Haşim Kılıç’ın “Kimse bu sözlerimin arkasında bir şeyler aramasın” ifadelerinin hatırlatılması üzerine Bozdağ, “Sayın Kılıç, bir siyasi aktör gibi konuştu. Gündemde olan bütün siyasal konulara bir hukuk adamı kimliği ile değil, adeta bir siyasetçi kimliği ile her ayrıntıda polemiğe girdi, her ayrıntıya ilişkin cevaplar verdi. Anayasa Mahkemesi Başkanı’na Türkiye’nin siyasal gündemine ilişkin değerlendirmeler yapmak, siyasetçilerin yaptığı açıklamalara muhalefet partisi edasıyla cevap yetiştirmek yakışmaz. Doğru da olmamıştır, uygun da düşmemiştir. Davet ettiği insanları mahkeme başkanı kendi belirler. Yasada da düzenlemeleri var, davet ettiği kişilerle konuşabileceği her hususu uygun mekanlarda pekala konuşulabilir. Siz evinize birilerini davet ediyorsunuz, sonra onlara olmadık ifadelerle hitap ediyorsunuz, bu Türk toplumunun değer yargılarıyla da bağdaşmaz, Anayasa Mahkemesi’nin yüksekliğiyle de, nezaketiyle de bağdaşmaz” açıklamasında bulundu.

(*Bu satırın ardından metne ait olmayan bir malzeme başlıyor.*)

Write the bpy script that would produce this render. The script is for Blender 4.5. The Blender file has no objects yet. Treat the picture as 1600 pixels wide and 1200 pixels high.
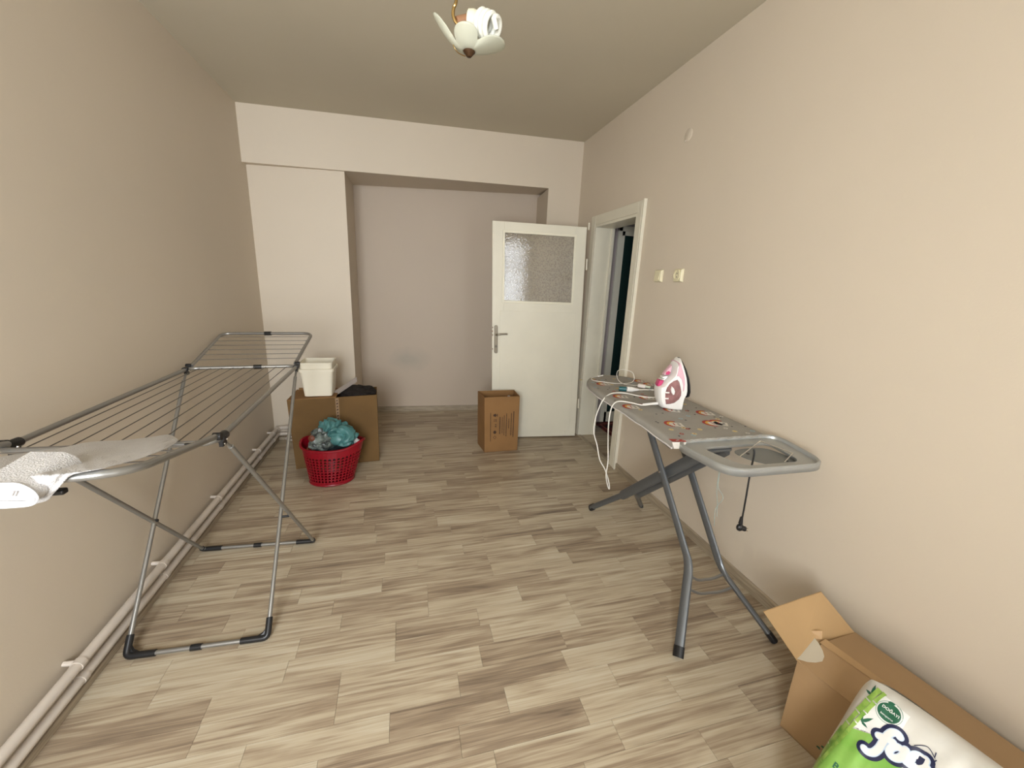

“Siz evinize davet ettiğiniz misafirlerinize bir saygı ile hitap ile mükellefsiniz. Onlara o evin gereklerine uygun davranmakla mükellefsiniz. Ben bugüne kadar Anayasa Mahkemesi Başkanlarının açıklamalarını dinledim, geçmişte de pek çok Anayasa Mahkemesi Başkanı değerlendirmeler yaptılar, bizim katılmadığımız çok açıklama yaptılar ama hiçbirisi nezaketini bu düzeye düşürmedi” ifadelerini kullanan Bekir Bozdağ, ’gayri milli’ açıklamalarına Haşim Kılıç’ın verdiği cevabı değerlendirerek, “Hukuki bir değerlendirme yapmamıştır. Siyasi bir aktör gibi siyasi değerlendirmeler yapmıştır, siyasal polemiklere girmiştir. Bir takım imalarda, açık ithamlarda bulunmuştur. Anayasa Mahkemesi’ne böylesi bir üslup ile konuşmak yakışmamıştır, uygun da düşmemiştir. Öyle zannediyorum ki, Sayın Kılıç emekliliğine yakın bir süre kaldığı için herhalde yani arayışlar içinde, umarız kendisi yeni arayışlarını bulabilir, muhalefet boşluğu var şuan da, muhalefetin yetki ve görevlerini Sayın Kılıç şuan da üzerine almış durumda. CHP, diğer partiler ne der onlara sormak lazım, biz iktidarız” dedi.